Bir ülke ki toprağında başka ilin gözü yok,

Her ferdinde mefkûre bir, lisan, adet, dil birdir,

Mebusanı temiz, orda Boşo’ların sözü yok,

Hududunda evlatları seve seve can verir,

Ey Türkoğlu işte senin orasıdır vatanın. 

 

Bir ülke ki çarşısında dönen bütün sermaye

Sanatına yol gösteren ilimle fen Türkündür,

Hirfetleri birbirini daim eder himaye,

Tersaneler, fabrikalar, vapur, tren Türkündür,

Ey Türkoğlu işte senin orasıdır vatanın, 

 (Yeni Hayat kitabındaki  “Vatan”  şiiri)

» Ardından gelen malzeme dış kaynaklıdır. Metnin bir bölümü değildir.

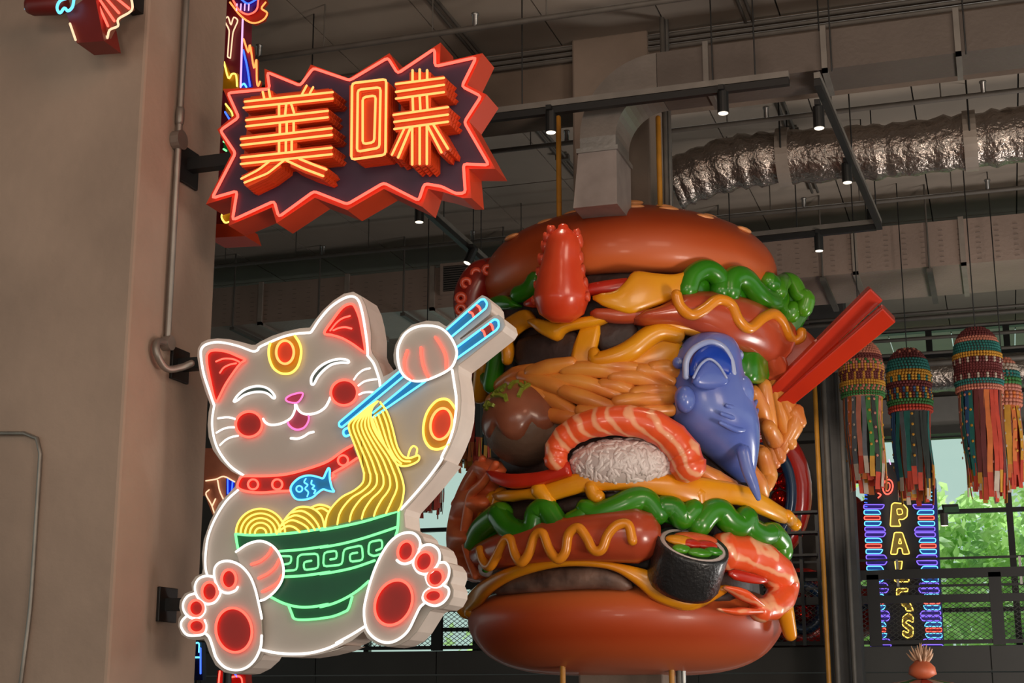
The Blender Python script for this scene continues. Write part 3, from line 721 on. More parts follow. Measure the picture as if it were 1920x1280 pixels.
foot(k5, ('485,640 510,658 545,662 590,640 625,580 632,520 600,475 550,465 490,485 430,540 375,630 330,740 295,860 278,960 290,1060 330,1120 390,1155 450,1158 510,1130 560,1080 600,1000 630,940 655,915',),
     ('625,570 660,545 710,545 750,580 755,640 720,700 670,728 620,715 590,670 592,640', '750,655 790,655 815,690 810,750 775,795 725,810 685,790 668,745', '785,800 812,820 812,860 780,905 730,928 680,915 650,885 660,845 690,820'),
     ((541, 583, 48, 63, 15), (657, 648, 50, 62, 22), (730, 750, 47, 53, 20), (715, 865, 52, 38, -8), (465, 908, 112, 148, 25)),
     px('632,520 600,475 550,465 490,485 430,540 375,630 330,740 295,860 278,960 290,1060 330,1120 390,1155 450,1158 510,1130 560,1080 600,1000 630,940 660,918 730,928 780,905 812,860 812,820 800,800 815,750 815,690 790,655 755,645 750,580 710,545 660,545', k5))
# wall brackets of the cat sign
for (x_, y_) in ((372, 682), (338, 1133)):
    a = onY(x_, y_, Yc+.13); ar = MB().add(boxg(XC+.02, a.x+.25, Yc+.09, Yc+.17, a.z-.035, a.z+.035)).build('bracket_arm', blackm, cat)
    box('bracket_plate', XC+.001, XC+.022, Yc+.03, Yc+.23, a.z-.10, a.z+.10, blackm, cat, bev=.004)

# ================================================================ BURST SIGN
Yb = 7.70; DCH = .17
kb = (380, 60, 3.283)
bst = thing('burst_neon_sign', onY(700, 400, Yb), 'spiky orange burst neon sign with two large Chinese characters', 'sign')
bf = px('125,350 385,340 380,225 605,318 665,200 900,285 1150,130 1210,232 1465,65 1460,190 1722,130 1628,325 1748,385 1640,550 1802,842 1640,842 1655,1022 1600,1022 1480,985 1388,965 1352,1076 1115,966 890,1096 690,1020 455,1176 425,1080 160,1192 180,1012 20,1060 175,755 90,600 195,510', kb)
orm = M('burst_orange_paint', (196, 58, 22), .42, var=.06, scale=2); purp = M('burst_purple_face', (62, 40, 62), .5, var=.08)
v, f = plateg(toY(bf, Yb), Yb, Yb+.22); mk('burst_box', v, f, orm, bst)
bn = px('155,375 412,350 398,248 600,330 680,222 905,298 1140,158 1200,255 1428,102 1430,212 1684,156 1595,335 1714,395 1610,555 1762,818 1605,812 1617,990 1560,995 1470,950 1365,933 1330,1038 1115,928 890,1060 685,980 468,1138 440,1040 183,1158 212,978 58,1022 202,745 108,605 222,525', kb)
bi = []
cxy = V((sum(p.x for p in bn)/len(bn), sum(p.y for p in bn)/len(bn)))
v, f = plateg(toY(bn, Yb-.008), Yb-.008, Yb); mk('purple_face', v, f, purp, bst)
neon('border_tube', 'red', bn, bst, Yb-.026, True, sm=False, r=.0125)
chm = M('character_orange_paint', (198, 66, 20), .4, var=.05, scale=3)
def stroke(ch, segs, half, pts_n=0):
    # segs: list of polylines (one body) ; half: half width in crop pixels ; ribbed layers with pointed ends
    pass
BN = [0]
def body(ch, pl, half, ext=26):
    BN[0] += 1; ep = .0011*(BN[0] % 9)
    p = [V((a, b)) for a, b in pl]
    d0 = (p[1]-p[0]).normalized(); d1 = (p[-1]-p[-2]).normalized()
    lo, hi = [], []
    for i, q_ in enumerate(p):
        a = p[max(i-1, 0)]; b = p[min(i+1, len(p)-1)]; t_ = (b-a).normalized(); n_ = V((-t_.y, t_.x))
        hi.append(q_+n_*half); lo.append(q_-n_*half)
    for L in range(5):
        g = 1.0 if L % 1 == 0 else .9
        e0 = ext*(.55+.12*L)
        m0 = half*.0
        teeth0, teeth1 = [], []
        nt_ = max(1, round(half/21))
        for j in range(nt_*2+1):               # saw-tooth ends
            s_ = -1+2*j/(nt_*2); n0 = V((-d0.y, d0.x)); n1 = V((-d1.y, d1.x))
            k_ = e0 if j % 2 else e0*.25
            teeth0.append(p[0]+n0*(half*s_)-d0*k_); teeth1.append(p[-1]+n1*(half*s_)+d1*k_)
        poly = hi+teeth1[::-1]+lo[::-1]+teeth0
        poly = [V((kb[0]+q_.x/kb[2], kb[1]+q_.y/kb[2])) for q_ in poly]
        y0 = Yb-DCH+L*DCH/5+ep
        w3 = toY(poly, Yb-DCH)
        c3 = sum(w3, V((0, 0, 0)))/len(w3)
        v, f = plateg(w3, y0, y0+DCH/5*.72); mk('stroke_layer', v, f, chm, ch)
        sh = [c3+(q_-c3)*.965 for q_ in w3]
        v, f = plateg(sh, y0+DCH/5*.72, y0+DCH/5); mk('stroke_layer', v, f, chm, ch)
def tubes(ch, lst):
    for s in lst: neon('stroke_tube', 'amber', px(s, kb), ch, Yb-DCH-.014, sm=False, r=.0105)
def chobj(name, p):
    o = mk(name, *plateg(toY(px(p, kb), Yb-.02), Yb-.03, Yb-.01), chm, bst); return o
c1 = chobj('chinese_character', '300,400 780,350 790,780 250,830')
for pl, h in ((((262, 447), (795, 389)), 40), (((272, 562), (768, 505)), 40), (((240, 677), (790, 612)), 40), (((240, 792), (790, 732)), 40), (((390, 372), (400, 420)), 40), (((655, 345), (632, 395)), 42), (((512, 430), (512, 760)), 66), (((450, 800), (370, 860), (255, 915)), 40), (((560, 795), (650, 835), (745, 866)), 40)): body(c1, pl, h)
tubes(c1, ('260,428 800,370', '252,466 800,410', '268,542 770,485', '268,580 770,525', '235,658 795,592', '235,696 795,633', '235,773 795,712', '235,812 795,752', '470,450 470,512', '514,447 508,506', '545,443 562,496', '475,566 475,628', '517,557 517,622', '560,550 560,612', '470,678 470,742', '512,672 512,737', '548,667 548,732', '370,368 378,405', '407,355 415,400', '640,330 612,382', '680,340 660,376', '405,800 340,850 238,902', '500,790 400,870 258,926', '515,790 620,840 742,886', '595,780 680,815 762,846'))
c2 = chobj('chinese_character', '960,360 1090,345 1085,700 955,735')
for pl, h in ((((940, 330), (940, 760)), 38), (((1105, 310), (1100, 740)), 38), (((930, 345), (1115, 322)), 36), (((930, 745), (1110, 722)), 36), (((1022, 330), (1022, 740)), 50)): body(c2, pl, h, 14)
tubes(c2, ()); 
for s, in (('920,315 1130,290 1125,755 915,785',), ('955,355 1095,340 1088,712 950,737',), ('985,402 1065,390 1056,678 985,690',)): neon('stroke_tube', 'amber', px(s, kb), c2, Yb-DCH-.014, True, sm=False, r=.0105)
c3_ = chobj('chinese_character', '1230,320 1460,290 1480,560 1220,600')
for pl, h in ((((1195, 366), (1485, 326)), 62), (((1182, 553), (1508, 508)), 62), (((1336, 250), (1336, 810)), 66), (((1262, 595), (1188, 762)), 42), (((1402, 575), (1490, 728)), 42)): body(c3_, pl, h)
tubes(c3_, ('1190,320 1485,282', '1190,368 1485,325', '1190,410 1485,370', '1175,510 1510,462', '1180,553 1510,508', '1180,597 1510,552', '1292,235 1292,300', '1336,230 1336,295', '1382,235 1382,290', '1292,400 1295,482', '1336,393 1340,476', '1380,388 1383,470', '1290,582 1290,815', '1336,578 1336,812', '1380,575 1380,812', '1240,597 1165,755', '1278,592 1203,772', '1385,578 1470,740', '1420,570 1510,718'))
a = onY(430, 300, Yb+.12)
box('bracket_arm', XC+.02, a.x+.3, Yb+.07, Yb+.15, a.z-.05, a.z+.03, blackm, bst)
box('bracket_plate', XC+.001, XC+.022, Yb+.0, Yb+.22, a.z-.14, a.z+.10, blackm, bst, bev=.004)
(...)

Bugün Kürt ve Türk kimliklerinin değerlendirildiği bu topraklarda, Türkiye’de ortak bir Türk kültürü inşasını destekleyen Ziya Gökalp, Kürt asıllı bir vatandaş olarak milliyetçilik kavramını dışlayıcı veya ayrıştırıcı değil, birleştirici bir unsur olarak ele almış ve herkesin ortak bir Türk kimliği altında birleşebileceği bir kültür inşasını hedeflemiştir. Aslında, yüzyıl öncesinden günümüzün sorunlarına çözüm sunmuştur.

Ruhu şâd olsun. Onun fikirleri her zaman Türk milletinin aydınlık yarınlarına yol gösterecektir.